The group said, in a trading update, that most of the €1bn increase on its full-year impairment charge forecast is related to the €24bn risky property portfolio heading to the National Asset Management Agency (NAMA).
AIB also confirmed yesterday that Colm Doherty, former head of its capital markets division, had taken over as group managing director with immediate effect. This follows a concession that he shave €133,000 off his salary expectations to be paid €500,000 -- in line with the pay cap on State-guaranteed lenders.
Analysts took huge comfort from the fact that AIB signalled that the quality of remaining loans in its loss-making Republic of Ireland division was stabilising.
Finance Minister Brian Lenihan told the Dail in mid-September that the country's lenders were expected to take an average 30pc writedown on around €77bn of loans being taken over by NAMA. Within hours of the statement, AIB said it expected its discount to be less than the average.
But the group said the "actual outcome can only be known following an extensive exercise in which those loans are individually valued on a case-by-case basis by NAMA". It added, however, that it believed its writedowns would not "fall significantly outside the minister's guidance of 30pc".
Analysts, on the whole, were not too phased by the increase in the full-year forecast for loan losses, with most concluding that AIB was looking to recognise as much of its NAMA-related 'haircut' as early as possible.
The new €5.3bn figure is in line with what Goodbody Stockbrokers had pencilled into its estimates, while NCB analyst Ciaran Callaghan said he would only have to increase his forecast slightly from €5bn.
"There is no material change other than timing to our assessment of the combined effect of NAMA writedowns and bad debt charges on our profit and capital," AIB said.
Shares in the bank rose 1.5pc yesterday to €1.77.
The group added that the pace of deterioration in the quality of the overall portfolio "is slowing". The group said the increase in 'criticised' loans -- which covers cases that are impaired, vulnerable or on watch -- would be "significantly less" in the second half of the year, compared with the first six months.
"Encouragingly, AIB's statement notes signs of stabilisation across all divisions and that the second-half charge will be lower for the capital markets division and central and eastern Europe, and broadly in line for the UK," said Davy analyst Stephen Lyons.
AIB said it expected to post operating profits in the region of €2bn for the full year. Bad loan charges are absorbed by a bank's trading profits before they eat into its capital reserves.

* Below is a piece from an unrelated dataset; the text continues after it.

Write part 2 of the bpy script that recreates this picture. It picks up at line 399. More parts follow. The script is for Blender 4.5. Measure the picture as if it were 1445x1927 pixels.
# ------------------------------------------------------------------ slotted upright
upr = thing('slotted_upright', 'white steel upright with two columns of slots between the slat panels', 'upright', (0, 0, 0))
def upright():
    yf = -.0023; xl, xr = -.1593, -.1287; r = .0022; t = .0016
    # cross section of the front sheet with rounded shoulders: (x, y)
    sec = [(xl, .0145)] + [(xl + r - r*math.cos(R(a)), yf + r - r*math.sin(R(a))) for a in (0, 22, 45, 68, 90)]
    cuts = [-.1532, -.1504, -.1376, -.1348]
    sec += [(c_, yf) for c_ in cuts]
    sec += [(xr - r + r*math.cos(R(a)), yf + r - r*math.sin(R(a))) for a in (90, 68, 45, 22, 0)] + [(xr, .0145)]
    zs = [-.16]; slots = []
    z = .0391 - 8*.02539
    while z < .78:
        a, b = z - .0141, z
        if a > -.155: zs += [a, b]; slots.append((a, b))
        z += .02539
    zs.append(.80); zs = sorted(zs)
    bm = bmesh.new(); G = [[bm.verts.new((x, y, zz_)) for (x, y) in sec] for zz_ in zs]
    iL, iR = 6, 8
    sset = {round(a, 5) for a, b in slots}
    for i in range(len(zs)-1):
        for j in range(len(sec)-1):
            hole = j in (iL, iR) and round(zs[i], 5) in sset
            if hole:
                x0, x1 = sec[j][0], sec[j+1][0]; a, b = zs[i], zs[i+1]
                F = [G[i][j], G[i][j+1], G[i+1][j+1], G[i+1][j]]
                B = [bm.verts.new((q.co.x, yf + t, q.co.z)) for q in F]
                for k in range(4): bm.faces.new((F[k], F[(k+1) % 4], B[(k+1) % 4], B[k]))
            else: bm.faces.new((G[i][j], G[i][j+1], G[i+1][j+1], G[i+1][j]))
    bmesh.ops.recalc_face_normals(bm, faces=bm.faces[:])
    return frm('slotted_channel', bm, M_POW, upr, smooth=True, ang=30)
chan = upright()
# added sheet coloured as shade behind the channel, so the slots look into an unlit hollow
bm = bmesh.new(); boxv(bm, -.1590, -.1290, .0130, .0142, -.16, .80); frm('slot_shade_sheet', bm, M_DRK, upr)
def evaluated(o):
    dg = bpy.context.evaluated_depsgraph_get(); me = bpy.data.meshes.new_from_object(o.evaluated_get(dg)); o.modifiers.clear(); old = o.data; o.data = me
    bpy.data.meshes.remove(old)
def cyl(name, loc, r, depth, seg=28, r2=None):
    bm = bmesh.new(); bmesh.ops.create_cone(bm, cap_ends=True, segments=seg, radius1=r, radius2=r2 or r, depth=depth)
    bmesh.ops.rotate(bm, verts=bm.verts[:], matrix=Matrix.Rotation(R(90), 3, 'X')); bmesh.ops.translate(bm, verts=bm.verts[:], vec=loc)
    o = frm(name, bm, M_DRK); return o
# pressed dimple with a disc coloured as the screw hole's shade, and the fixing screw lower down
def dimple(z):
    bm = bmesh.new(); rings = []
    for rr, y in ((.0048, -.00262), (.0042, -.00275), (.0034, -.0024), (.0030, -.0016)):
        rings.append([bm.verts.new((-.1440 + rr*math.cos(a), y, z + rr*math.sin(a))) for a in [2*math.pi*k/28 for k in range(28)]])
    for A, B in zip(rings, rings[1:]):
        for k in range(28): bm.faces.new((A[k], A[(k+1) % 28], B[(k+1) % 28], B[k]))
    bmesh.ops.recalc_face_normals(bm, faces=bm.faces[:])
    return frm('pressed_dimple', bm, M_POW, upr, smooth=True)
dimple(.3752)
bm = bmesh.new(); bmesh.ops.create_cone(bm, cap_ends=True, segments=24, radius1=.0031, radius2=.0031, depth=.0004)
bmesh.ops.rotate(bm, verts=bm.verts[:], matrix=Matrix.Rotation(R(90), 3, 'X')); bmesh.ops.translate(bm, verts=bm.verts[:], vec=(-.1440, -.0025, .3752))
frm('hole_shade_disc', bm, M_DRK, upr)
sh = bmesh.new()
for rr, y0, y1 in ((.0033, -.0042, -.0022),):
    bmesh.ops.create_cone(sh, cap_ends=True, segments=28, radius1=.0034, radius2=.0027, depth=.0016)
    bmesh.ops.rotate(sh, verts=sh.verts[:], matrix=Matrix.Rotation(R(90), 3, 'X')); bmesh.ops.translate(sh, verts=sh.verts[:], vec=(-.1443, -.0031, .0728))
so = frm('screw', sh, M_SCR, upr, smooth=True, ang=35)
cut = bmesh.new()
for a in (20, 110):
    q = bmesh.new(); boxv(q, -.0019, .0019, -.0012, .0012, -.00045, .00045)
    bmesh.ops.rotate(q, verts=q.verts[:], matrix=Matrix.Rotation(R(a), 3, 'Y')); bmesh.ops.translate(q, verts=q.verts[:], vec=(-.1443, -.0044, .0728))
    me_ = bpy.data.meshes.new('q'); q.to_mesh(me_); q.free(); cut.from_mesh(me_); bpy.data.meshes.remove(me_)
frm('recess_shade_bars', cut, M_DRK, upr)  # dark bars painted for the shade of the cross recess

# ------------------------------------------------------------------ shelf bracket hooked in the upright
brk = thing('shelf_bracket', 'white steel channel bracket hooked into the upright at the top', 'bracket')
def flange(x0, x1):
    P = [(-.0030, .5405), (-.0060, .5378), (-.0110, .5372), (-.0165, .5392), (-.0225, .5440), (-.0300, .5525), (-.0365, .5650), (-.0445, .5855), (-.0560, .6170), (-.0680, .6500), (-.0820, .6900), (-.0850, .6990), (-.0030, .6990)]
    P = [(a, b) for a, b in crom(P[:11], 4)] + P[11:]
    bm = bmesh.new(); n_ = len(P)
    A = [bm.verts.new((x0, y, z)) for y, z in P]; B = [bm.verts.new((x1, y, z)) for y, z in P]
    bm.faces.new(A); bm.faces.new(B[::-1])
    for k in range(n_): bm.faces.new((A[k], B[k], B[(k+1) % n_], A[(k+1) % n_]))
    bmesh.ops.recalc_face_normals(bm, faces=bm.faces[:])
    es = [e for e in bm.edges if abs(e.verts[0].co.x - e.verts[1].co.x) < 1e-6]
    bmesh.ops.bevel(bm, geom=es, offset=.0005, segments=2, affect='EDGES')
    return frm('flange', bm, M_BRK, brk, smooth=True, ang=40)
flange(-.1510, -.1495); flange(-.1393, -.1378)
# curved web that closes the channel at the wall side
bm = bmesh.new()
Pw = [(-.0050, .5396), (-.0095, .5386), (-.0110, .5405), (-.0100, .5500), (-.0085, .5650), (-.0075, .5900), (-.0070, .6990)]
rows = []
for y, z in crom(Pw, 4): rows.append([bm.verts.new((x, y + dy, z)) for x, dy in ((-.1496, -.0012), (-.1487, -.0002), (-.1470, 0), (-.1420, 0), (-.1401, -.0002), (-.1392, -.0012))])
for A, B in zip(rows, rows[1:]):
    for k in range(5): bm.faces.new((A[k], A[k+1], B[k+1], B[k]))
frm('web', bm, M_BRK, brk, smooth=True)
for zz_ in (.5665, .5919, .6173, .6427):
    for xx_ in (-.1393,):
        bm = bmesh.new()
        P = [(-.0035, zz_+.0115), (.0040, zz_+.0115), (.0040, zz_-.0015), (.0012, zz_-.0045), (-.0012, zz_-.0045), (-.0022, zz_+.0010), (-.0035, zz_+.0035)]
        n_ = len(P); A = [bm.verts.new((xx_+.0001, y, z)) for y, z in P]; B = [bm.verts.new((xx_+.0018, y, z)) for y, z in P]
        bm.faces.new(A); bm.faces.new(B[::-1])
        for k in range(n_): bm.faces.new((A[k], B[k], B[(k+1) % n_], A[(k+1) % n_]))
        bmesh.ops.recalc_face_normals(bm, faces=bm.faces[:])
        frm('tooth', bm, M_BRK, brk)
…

The group said that "weak demand for credit" was likely to result in year-end loans to customers being in line with last year, when it had €129m on loan.
It expects to provide about €2bn of new lending to small businesses, while it said it is providing one-in-three new mortgages in the country. First-time buyer drawdowns are up 28pc this year.
But tough competition for deposits means that AIB now sees its net interest margin falling 0.25 percentage points from 2.21pc in 2008. But by paying up for deposits, the group's loans-to-deposit ratio fell from 156pc in June to 152pc by the end of September.
This ratio will fall dramatically after NAMA takes over €24bn of the bank's loans.